Farmers Call for Spending Cuts, Can't Agree Where

The nation's biggest farm lobbying group supports a balanced budget. It's against tax increases and says the federal government needs to tighten its belt. Just don't ask its members where the government should trim billions of dollars in agriculture spending -- they can't agree. Despite warnings about belt-tightening and record federal deficits, delegates to the American Farm Bureau Federation left their annual convention this week without making major suggestions on where Congress should trim spending in the next Farm Bill, which sets federal funding for agriculture. Senior Farm Bureau leaders, a ranking senator and even U.S. Agriculture Secretary Tom Vilsack signaled this week that cutbacks are likely as the aftermath of the Great Recession pushes U.S. government deficits to levels last seen during World War II. "We have a responsibility, even an obligation, as an organization with great political and policy influence, to weigh in and help find solutions to these problems facing our nation," Farm Bureau President Bob Stallman told the convention in his opening address.
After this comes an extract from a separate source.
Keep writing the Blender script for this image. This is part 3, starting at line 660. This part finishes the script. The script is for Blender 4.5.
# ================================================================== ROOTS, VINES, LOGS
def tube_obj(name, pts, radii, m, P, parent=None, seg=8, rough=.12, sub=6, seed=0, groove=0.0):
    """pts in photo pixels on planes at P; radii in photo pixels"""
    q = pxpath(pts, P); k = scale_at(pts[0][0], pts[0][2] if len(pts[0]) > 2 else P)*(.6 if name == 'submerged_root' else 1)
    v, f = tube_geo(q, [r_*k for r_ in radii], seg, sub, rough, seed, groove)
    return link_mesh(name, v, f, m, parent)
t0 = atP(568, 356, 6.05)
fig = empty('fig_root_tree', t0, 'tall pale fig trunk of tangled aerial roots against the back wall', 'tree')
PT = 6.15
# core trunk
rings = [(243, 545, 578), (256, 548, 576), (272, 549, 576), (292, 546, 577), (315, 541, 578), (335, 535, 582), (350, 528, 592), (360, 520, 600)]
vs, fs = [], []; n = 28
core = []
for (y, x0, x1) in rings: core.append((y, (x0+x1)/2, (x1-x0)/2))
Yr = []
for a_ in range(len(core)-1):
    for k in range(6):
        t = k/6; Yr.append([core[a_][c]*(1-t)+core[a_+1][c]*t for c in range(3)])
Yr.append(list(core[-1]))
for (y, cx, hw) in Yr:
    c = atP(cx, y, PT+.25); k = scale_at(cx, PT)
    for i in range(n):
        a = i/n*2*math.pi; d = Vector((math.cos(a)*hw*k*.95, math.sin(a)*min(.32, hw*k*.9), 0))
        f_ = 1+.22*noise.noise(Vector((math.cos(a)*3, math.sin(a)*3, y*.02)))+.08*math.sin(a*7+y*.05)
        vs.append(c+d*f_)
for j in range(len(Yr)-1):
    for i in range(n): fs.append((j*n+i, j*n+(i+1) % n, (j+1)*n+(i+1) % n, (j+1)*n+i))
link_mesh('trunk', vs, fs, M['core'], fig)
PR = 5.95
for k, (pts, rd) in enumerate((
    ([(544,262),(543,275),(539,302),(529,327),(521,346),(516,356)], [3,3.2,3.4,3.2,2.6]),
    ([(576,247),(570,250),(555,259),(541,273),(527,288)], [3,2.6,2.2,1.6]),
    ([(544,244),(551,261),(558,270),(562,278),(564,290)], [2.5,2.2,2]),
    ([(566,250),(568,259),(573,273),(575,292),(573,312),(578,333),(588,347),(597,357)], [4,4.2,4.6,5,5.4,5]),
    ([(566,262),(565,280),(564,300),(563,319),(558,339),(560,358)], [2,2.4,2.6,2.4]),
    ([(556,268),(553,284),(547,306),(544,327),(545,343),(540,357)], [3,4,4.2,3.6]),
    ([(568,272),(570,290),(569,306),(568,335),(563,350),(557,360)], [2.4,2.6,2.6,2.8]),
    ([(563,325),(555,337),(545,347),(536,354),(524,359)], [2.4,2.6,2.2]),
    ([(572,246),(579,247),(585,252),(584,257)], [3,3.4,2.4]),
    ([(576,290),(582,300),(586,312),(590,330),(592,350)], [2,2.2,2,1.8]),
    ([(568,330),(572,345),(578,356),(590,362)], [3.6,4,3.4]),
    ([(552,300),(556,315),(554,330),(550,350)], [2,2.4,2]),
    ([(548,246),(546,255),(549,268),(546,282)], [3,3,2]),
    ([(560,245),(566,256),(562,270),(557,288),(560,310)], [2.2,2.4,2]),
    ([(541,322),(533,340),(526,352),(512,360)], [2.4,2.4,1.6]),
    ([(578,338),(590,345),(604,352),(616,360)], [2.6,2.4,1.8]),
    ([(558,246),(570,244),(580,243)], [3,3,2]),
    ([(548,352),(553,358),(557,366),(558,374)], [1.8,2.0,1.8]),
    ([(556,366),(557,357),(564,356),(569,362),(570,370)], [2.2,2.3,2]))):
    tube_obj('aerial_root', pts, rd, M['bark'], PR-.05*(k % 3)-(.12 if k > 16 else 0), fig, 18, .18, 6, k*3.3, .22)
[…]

He urged his fellow farmers to "make choices and establish priorities." It didn't happen. "Our delegates did not give us clear direction as how and when and where that should occur," Stallman conceded two days later, after the farmers punted those decisions back to the Farm Bureau's board of directors...more

1 comment:

Anonymous said...

Stop spending HERE!! Farmers are farming for the insurance payments. There are much better alternatives than letting politicians run/ruin agriculture.